John, Thought I'd check your blog today after seeing the news and I'm not disappointed. Those immoveable economic principles are starting to pass judgment on the great American ponzi scheme of an economy based on easy credit for fancy cars (I’m sometimes surprised by how many of my classmates drive BMWs BEFORE they even become doctors), big empty homes, ‘free’ education (producing more people with unmarketable skills); and an economy based on liquidating our own productive capital (again, worthless education, declining skilled laborers, a punitive tax system against accumulated capital). We have been lucky to finance ourselves with foreign debt and skilled immigrants from India and China who compensate for the lazy generation of consumers who turn American cities into giant gopher holes ringed with trash.

That is compounded by the fact that we have a tax system that rewards debt and punishes capital formation; added to the fact that credit is given loosely to un-credit-worthy people with the Fed Reserve making sure we keep building up the debt by keeping interest rates on savings extremely low. I don’t know if future Americans will be able to pay the mounting debt that we have built up, and doubing it so that we can reward reckless Wall Street CEO’s or stupid Yuppies who don’t know the first thing about risk because they’ve been shielded from it all their adult life by their stupid baby booming parents, isn’t going to help out the situation.

Anyways, I’m also mildly enraged.
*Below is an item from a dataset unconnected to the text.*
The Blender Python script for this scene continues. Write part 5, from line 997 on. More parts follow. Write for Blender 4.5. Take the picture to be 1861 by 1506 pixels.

I remember the NPR stories about New Orleans not being prepared to handle a Cat 4 back in 2003, and I also remember the Fox Saturday morning business shows talking about the loose credit bubble back in 2005. I read Amity Shlaes Book “The Forgotten Man” last year in which she alludes to the current generation’s complete lack of concern about credit risks in outlining the story of The Great Depression. I’m hopeful, though, that the good Americans with that protestant (and catholic) work tradition in Scranton, Fargo, and Sacramento will help pull this Nation back from where it’s addiction to getting something for nothing.

Posted by Joe Walch at Mon Sep 29 2008 16:10

Ce' les bon ton roule, Baby!

Posted by John at Mon Sep 29 2008 16:25

Yeah all day long I have wondered if I'm being too harsh. Indefinitely, people will lose jobs because of this. But I don't think it's fair to bail out executive parachute payments. I bank with Wells Fargo and ING, and they aren't bankrupt. Not every bank made these bad loans, after all.

But my biggest reason to oppose this bill is because I don't understand who is financing the bailout. Is China going to buy our debt? If so, I'm afraid eventually we will simply be a subsidiary of the middle kingdom. They practically own us. If not debt, then how do we pay for this? Print more money? Can we handle hyperinflation?

And most importantly, it's only a matter of when, not if. We bailout the banks and they will just do it again. If they are rewarded for bad choices, what message is that sending to the financial world? And if we add another $700B loan to the US balance sheet, it really punishes our kids, who have to pay for our mistakes. That's not right. We should pay for our own mistakes.

Posted by Joe Walch at Mon Sep 29 2008 16:36

Perhaps a better plan would be to have the government assume control of undercapitalized banks, fire the CEO and Managers, give the stockholders nothing (since they should know better than to invest in a failing bank) and auction off it's assets to banks like Wells Fargo and BofA who knew enough about risk to not dabble in bad loans. Either way, the massive restructuring of the financial market will happen one way or another.